Do not repeat pictures. Repeat exactly the lines of the listing below from its first line through the line with "random.seed(7)".

══ Data segment ══

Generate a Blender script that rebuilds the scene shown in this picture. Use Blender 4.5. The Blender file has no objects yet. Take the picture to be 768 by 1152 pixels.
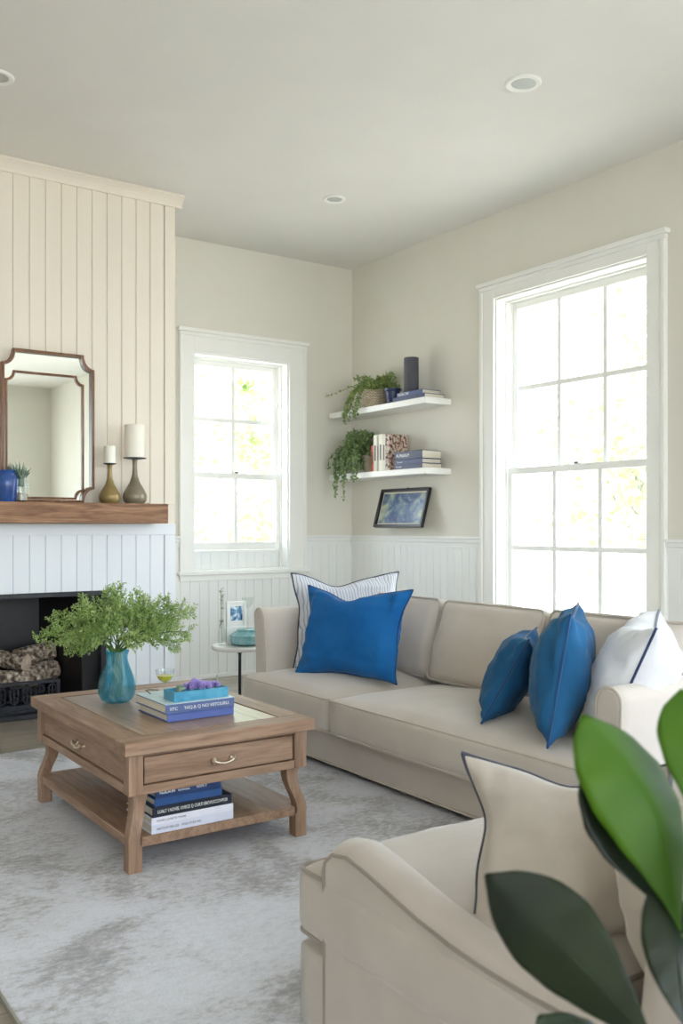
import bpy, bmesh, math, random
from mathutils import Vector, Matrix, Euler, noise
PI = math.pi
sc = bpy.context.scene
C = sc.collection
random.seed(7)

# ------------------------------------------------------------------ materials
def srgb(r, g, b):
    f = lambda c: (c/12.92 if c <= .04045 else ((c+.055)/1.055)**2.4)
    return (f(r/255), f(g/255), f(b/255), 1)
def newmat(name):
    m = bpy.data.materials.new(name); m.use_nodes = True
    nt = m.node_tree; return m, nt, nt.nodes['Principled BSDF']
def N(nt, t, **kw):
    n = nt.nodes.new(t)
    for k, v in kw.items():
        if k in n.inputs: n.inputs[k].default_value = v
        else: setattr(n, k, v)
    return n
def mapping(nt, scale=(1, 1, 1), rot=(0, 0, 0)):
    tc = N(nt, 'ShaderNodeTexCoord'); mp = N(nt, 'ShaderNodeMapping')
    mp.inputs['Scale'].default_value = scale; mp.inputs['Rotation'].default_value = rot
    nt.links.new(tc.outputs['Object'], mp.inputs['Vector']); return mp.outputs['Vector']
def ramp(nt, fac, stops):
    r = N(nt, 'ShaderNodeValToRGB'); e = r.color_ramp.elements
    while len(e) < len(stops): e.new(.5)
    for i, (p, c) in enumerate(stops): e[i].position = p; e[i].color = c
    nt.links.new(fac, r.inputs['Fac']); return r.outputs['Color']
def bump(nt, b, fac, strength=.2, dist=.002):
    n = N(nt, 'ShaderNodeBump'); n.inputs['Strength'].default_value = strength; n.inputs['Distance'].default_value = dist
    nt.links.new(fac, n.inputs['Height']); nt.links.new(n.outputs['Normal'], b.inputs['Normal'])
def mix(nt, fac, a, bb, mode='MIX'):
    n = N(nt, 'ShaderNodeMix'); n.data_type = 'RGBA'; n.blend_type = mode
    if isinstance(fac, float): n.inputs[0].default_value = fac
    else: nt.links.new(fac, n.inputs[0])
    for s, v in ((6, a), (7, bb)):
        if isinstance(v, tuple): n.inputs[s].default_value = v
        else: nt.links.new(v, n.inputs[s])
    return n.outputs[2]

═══

_Response to the task_
Generate a Blender script that rebuilds the scene shown in this picture. Use Blender 4.5. The Blender file has no objects yet. Take the picture to be 768 by 1152 pixels.
import bpy, bmesh, math, random
from mathutils import Vector, Matrix, Euler, noise
PI = math.pi
sc = bpy.context.scene
C = sc.collection
random.seed(7)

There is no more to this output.